Another continued strength is expanding their horror themes beyond face value. “The Awakening” revolves around the power of individualism with lines like “you cannot be tamed by conventional ways,” referring to an “awakening” self-consciousness. Likewise, “Wretched” harks on being “forgotten, left for dead” to the pleasure of another – an obvious parallel for emotional trauma. Even the morgue romance “Jane Doe #9” has its roots in ideas of classic admiration from afar – a romance that could have been but will never advance beyond a thought.

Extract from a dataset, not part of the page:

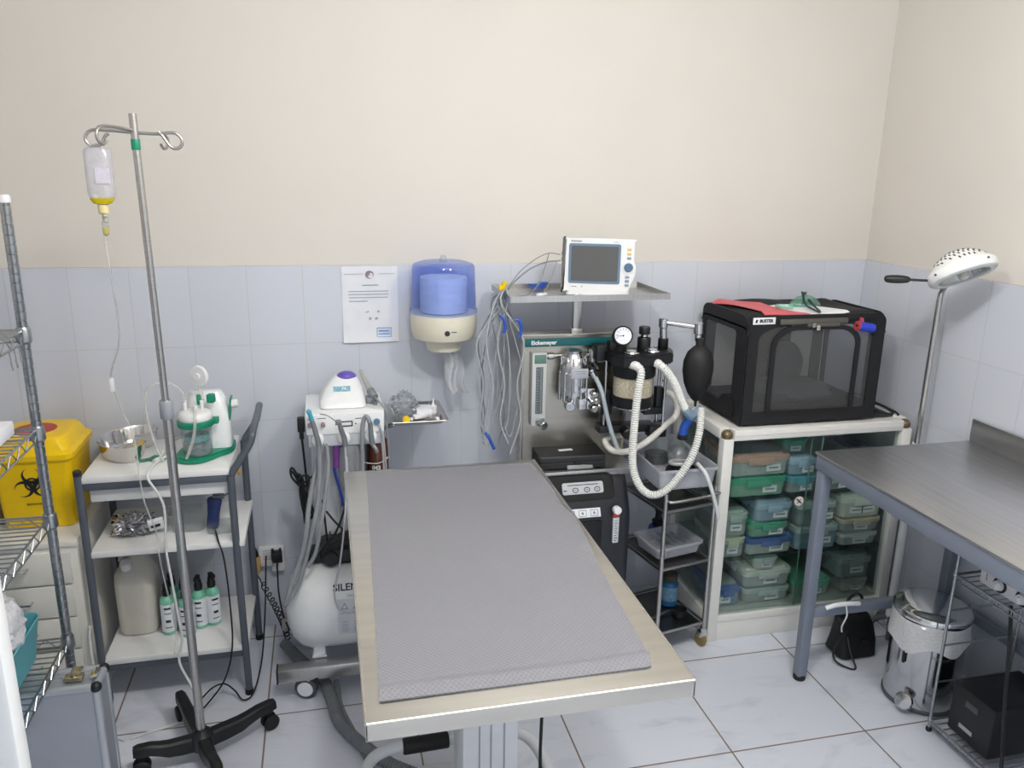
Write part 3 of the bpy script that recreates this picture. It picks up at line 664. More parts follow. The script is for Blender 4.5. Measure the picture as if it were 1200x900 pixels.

I’ll admit, when track sixteen played its course, I couldn’t help but miss the hauntingly delicate frame of the aforementioned “Mary And The Storm.” But before I had time to properly mourn the loss of a guilty pleasure, the soft strokes of piano keys floated in like a clouding mist through a damp cemetery. Blitzkid closes the disc by returning to “Head Over Hills” in the form of a piano laced hidden track. It was exactly the pick-me-up I needed to conclude the outing on a high note.
As someone who has been waiting for Apparitional since first being introduced to Blitzkid, I can safely say that the band delivers exactly what I was looking for: good clean horror punk with plenty of personality. It’s true, the band plays it safe and sticks to their strengths, but at the same time Blitzkid has never truly had a defining work, so Apparitional is long overdue and welcomed without question. But as with any solid work it also hints at future growth, which is tough to come by in a genre so riddled with clichés.